Nuevo miembro para el club

HONG KONG. La comidilla entre los comentaristas de la cumbre de esta semana en Londres, en el encuentro en que se discutieron los temas importantes, no fue la reunión de los líderes del G-20 sino la del G-2: el tête-à-tête entre Barack Obama y el presidente chino Hu Jintao.


Que el líder del país más poderoso del planeta y el presidente de una nación emergente se sienten a discutir salidas a la recesión global ya es noticia.

Pero lo es mucho más la forma como China está abandonando la falsa modestia que históricamente ha caracterizado su discurso y ha empezado a manifestar su ambición de jugar un papel de liderazgo en la definición de políticas económicas globales.
Primero lanzó la propuesta de crear una moneda que remplace al dólar como la divisa internacional. Luego anunció que espera que sus contribuciones de recursos al Fondo Monetario Internacional tengan como contraprestación la ampliación de sus derechos de voto.

Un poco después vino el acuerdo de intercambio cambiario con Argentina, firmado durante la reciente reunión del BID en Medellín. Los economistas podrán dedicarse a debatir para qué sirve ese acuerdo, pero sus intenciones políticas de incomodar a los norteamericanos y seguir ganando aliados en el tercer mundo son indiscutibles.

China lleva años insistiendo en que su único interés es “crecer en paz” sin interferir en los asuntos de otros, pero cuando se tiene el tamaño y la creciente relevancia del país asiático eso no suena ni sincero, ni creíble, ni tampoco posible.

Esta semana, antes y durante de la reunión del G-20, los chinos exhibieron una firmeza que no habían mostrado anteriormente.

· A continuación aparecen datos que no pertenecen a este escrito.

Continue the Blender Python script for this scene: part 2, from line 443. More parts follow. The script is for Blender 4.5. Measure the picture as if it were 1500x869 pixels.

Por cuenta de la crisis financiera y del papel que le corresponde en ayudar a resolverla, me parece que China dejó de ser candidato y ascendió a la categoría de miembro del Club de las Superpotencias.

Una China con poder es una idea que genera cierta aprehensión en Occidente y no solo porque la historia muestra que cuando un país surge suele amenazar a los demás, sino porque nadie sabe -tal vez ni sus propios políticos- qué clase de superpotencia será.
Por lo pronto, lo que sí está claro es que antes de salir a rescatar al resto del mundo, el gigante asiático tendrá que rescatarse a sí mismo.

Aunque tiene el equivalente a dos billones de dólares de reservas internacionales y parece que va a crecer por lo menos un 6,5 por ciento en este año de recesión mundial, las cifras grandes no reflejan la complejidad del detalle.

La tercera economía del mundo tiene un ingreso per cápita inferior al de Colombia y apenas superior al de Bolivia. Es cierto que es el país del mundo que más ahorra después de Singapur, pero quienes ahorran son el gobierno y las empresas, no los hogares.

El gobierno chino pretende que la población consuma más para compensar la caída de las exportaciones, pero eso no va a ser fácil de lograr. El colapso de la economía norteamericana ha empobrecido a millones de familias chinas que dependían de los salarios que sus esposos o hijos ganaban trabajando en fábricas que ahora están cerradas.

Por más que se autodefina como un país comunista, desde que abrió su economía en los años 80 China ha empezado a figurar en la lista de los países con mayor desigualdad -casi compite con Latinoamérica- y su exorbitante crecimiento de los últimos años es engañoso.

Se podría pensar que no está lista para asumir el protagonismo que se le ha visto en los últimos días, pero como bien se sabe, uno nunca escoge las circunstancias, sino que ellas lo escogen a uno.

La crisis económica ha puesto en duda la capacidad de liderazgo de Estados Unidos y, para bien o para mal, China está avanzando para ocupar ese espacio.